===== Data lines =====

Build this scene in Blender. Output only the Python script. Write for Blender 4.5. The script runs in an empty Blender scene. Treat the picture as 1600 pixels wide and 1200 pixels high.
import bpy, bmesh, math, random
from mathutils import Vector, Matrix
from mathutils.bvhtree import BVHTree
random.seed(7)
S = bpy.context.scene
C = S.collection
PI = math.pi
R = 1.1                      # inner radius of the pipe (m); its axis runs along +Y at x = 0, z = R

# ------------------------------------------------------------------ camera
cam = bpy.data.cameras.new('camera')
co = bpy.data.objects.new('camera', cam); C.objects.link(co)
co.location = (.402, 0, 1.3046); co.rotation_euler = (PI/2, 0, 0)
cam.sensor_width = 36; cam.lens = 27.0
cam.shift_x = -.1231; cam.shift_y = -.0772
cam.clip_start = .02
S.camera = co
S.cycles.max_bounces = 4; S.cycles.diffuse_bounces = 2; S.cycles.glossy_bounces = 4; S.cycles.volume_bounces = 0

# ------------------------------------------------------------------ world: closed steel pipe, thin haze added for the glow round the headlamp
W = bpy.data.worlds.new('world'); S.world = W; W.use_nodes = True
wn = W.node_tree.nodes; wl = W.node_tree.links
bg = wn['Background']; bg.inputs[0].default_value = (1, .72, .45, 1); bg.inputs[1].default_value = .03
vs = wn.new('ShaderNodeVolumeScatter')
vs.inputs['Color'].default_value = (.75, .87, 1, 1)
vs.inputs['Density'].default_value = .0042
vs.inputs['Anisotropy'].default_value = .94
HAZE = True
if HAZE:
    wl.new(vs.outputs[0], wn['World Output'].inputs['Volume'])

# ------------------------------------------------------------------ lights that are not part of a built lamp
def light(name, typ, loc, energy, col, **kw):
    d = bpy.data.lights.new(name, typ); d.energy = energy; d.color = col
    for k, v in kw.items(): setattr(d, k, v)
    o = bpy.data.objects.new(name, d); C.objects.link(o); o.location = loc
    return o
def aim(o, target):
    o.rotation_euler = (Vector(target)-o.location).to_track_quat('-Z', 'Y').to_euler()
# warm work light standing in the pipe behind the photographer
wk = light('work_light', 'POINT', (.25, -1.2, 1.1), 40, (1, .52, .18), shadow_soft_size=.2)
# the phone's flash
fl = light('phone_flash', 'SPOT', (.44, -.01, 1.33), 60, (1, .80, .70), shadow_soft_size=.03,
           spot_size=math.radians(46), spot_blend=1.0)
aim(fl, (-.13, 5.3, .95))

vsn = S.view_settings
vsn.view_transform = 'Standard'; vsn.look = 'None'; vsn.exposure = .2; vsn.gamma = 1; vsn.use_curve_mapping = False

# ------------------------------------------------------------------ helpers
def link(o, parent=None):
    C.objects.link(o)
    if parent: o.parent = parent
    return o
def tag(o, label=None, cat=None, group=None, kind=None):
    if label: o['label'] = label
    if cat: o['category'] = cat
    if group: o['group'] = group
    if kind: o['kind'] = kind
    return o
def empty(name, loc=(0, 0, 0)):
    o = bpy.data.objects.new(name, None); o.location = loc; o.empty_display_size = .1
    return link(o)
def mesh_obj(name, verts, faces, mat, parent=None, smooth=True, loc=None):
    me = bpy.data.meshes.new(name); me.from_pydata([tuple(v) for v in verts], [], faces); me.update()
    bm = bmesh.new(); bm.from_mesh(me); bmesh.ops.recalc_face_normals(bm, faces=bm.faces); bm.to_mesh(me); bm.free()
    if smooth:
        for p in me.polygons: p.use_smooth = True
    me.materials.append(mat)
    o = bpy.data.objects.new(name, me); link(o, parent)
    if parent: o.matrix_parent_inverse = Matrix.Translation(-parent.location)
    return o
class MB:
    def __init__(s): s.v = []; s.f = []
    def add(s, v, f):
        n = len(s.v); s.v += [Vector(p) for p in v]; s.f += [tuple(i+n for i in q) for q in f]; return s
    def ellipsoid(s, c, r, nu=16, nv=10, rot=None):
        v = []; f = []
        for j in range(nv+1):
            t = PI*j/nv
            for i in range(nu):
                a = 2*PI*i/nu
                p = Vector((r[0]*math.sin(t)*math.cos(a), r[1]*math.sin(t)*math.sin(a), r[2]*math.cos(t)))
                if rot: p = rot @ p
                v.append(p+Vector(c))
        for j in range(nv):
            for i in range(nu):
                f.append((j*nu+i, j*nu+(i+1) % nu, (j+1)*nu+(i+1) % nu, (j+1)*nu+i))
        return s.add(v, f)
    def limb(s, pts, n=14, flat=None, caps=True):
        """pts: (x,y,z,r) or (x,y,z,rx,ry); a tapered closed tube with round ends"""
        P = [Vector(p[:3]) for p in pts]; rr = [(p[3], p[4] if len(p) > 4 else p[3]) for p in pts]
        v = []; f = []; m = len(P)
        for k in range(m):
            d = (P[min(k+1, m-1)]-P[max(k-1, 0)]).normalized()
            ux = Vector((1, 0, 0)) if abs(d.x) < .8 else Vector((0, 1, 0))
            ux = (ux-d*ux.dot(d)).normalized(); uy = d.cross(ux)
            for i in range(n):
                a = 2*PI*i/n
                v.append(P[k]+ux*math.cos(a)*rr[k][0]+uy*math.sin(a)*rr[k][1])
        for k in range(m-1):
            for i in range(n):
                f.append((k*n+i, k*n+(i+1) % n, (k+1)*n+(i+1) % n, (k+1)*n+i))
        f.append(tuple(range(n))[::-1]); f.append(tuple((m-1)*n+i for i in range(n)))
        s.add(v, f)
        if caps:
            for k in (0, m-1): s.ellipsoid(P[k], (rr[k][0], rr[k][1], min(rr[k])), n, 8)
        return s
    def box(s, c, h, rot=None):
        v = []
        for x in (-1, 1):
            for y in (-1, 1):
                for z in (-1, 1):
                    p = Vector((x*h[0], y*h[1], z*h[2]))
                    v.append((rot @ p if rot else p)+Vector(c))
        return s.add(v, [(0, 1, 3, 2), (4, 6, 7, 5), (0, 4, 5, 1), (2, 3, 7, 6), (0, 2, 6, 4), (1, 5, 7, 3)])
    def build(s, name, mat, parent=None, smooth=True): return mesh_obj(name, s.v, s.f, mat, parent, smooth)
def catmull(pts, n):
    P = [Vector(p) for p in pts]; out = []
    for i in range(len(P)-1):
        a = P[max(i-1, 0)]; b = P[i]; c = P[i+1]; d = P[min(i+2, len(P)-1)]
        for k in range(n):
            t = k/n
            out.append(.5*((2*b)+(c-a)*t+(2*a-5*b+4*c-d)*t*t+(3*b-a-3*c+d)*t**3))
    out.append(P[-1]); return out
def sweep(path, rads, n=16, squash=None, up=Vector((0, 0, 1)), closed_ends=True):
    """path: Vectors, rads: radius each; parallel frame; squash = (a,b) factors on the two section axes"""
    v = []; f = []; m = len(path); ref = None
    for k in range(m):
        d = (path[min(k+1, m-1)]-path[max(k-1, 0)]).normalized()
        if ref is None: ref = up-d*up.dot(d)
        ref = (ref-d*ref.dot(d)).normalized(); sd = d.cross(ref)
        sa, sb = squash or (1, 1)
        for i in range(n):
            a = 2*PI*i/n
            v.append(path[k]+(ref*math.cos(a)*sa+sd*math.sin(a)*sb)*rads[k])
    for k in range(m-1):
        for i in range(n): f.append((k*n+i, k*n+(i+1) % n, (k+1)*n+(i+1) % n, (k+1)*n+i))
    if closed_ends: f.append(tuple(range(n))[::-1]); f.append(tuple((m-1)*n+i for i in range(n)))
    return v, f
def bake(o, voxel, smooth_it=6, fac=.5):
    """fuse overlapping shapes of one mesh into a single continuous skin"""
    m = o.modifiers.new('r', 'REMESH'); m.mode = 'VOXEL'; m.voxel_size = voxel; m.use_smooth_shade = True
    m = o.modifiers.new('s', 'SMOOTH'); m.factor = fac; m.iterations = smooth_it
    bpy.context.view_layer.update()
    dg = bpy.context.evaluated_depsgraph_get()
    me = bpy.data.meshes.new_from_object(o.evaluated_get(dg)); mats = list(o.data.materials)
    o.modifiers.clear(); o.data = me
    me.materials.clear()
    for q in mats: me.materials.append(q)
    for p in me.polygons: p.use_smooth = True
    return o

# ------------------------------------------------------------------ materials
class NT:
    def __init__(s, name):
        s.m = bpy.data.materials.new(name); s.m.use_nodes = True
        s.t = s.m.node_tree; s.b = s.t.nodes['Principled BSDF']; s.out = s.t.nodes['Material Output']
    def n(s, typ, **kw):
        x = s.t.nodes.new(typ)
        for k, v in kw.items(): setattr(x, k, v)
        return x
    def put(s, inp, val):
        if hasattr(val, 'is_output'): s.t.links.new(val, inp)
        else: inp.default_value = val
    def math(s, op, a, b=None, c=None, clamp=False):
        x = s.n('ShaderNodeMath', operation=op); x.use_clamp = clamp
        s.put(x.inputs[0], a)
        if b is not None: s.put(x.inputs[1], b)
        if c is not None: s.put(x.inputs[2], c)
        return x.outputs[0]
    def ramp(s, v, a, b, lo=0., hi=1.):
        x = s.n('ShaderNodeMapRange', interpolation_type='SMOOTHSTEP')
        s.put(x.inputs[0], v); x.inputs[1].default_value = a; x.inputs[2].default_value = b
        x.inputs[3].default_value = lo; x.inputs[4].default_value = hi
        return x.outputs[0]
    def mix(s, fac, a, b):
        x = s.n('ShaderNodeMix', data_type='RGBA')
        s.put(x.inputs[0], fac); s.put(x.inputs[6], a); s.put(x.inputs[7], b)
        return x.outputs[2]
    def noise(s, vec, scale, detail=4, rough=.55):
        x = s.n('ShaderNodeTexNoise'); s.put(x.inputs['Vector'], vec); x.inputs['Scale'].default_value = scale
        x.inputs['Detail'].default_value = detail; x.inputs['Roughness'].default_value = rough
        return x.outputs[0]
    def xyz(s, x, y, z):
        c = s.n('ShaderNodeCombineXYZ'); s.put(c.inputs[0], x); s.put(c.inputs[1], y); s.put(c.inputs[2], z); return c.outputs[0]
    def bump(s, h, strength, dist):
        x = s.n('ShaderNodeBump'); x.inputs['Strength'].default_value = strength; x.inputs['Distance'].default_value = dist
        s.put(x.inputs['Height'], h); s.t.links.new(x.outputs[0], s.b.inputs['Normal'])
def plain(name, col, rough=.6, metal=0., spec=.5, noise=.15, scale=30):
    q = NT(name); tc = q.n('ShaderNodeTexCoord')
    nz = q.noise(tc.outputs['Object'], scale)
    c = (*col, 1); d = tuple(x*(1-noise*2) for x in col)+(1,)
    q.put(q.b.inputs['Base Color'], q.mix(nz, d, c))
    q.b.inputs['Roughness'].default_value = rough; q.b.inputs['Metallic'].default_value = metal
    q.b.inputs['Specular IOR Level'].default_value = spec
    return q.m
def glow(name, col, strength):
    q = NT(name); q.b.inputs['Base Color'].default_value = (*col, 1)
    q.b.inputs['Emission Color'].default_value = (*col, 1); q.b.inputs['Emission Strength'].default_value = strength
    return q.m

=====

_Written exercise_: Please write out exactly the lines from the start of the data through the line that contains "wl.new(vs.outputs[0], wn['World Output'].inputs['Volume'])", both ends included, and nothing else.

_Solution to this task_:
Build this scene in Blender. Output only the Python script. Write for Blender 4.5. The script runs in an empty Blender scene. Treat the picture as 1600 pixels wide and 1200 pixels high.
import bpy, bmesh, math, random
from mathutils import Vector, Matrix
from mathutils.bvhtree import BVHTree
random.seed(7)
S = bpy.context.scene
C = S.collection
PI = math.pi
R = 1.1                      # inner radius of the pipe (m); its axis runs along +Y at x = 0, z = R

# ------------------------------------------------------------------ camera
cam = bpy.data.cameras.new('camera')
co = bpy.data.objects.new('camera', cam); C.objects.link(co)
co.location = (.402, 0, 1.3046); co.rotation_euler = (PI/2, 0, 0)
cam.sensor_width = 36; cam.lens = 27.0
cam.shift_x = -.1231; cam.shift_y = -.0772
cam.clip_start = .02
S.camera = co
S.cycles.max_bounces = 4; S.cycles.diffuse_bounces = 2; S.cycles.glossy_bounces = 4; S.cycles.volume_bounces = 0

# ------------------------------------------------------------------ world: closed steel pipe, thin haze added for the glow round the headlamp
W = bpy.data.worlds.new('world'); S.world = W; W.use_nodes = True
wn = W.node_tree.nodes; wl = W.node_tree.links
bg = wn['Background']; bg.inputs[0].default_value = (1, .72, .45, 1); bg.inputs[1].default_value = .03
vs = wn.new('ShaderNodeVolumeScatter')
vs.inputs['Color'].default_value = (.75, .87, 1, 1)
vs.inputs['Density'].default_value = .0042
vs.inputs['Anisotropy'].default_value = .94
HAZE = True
if HAZE:
    wl.new(vs.outputs[0], wn['World Output'].inputs['Volume'])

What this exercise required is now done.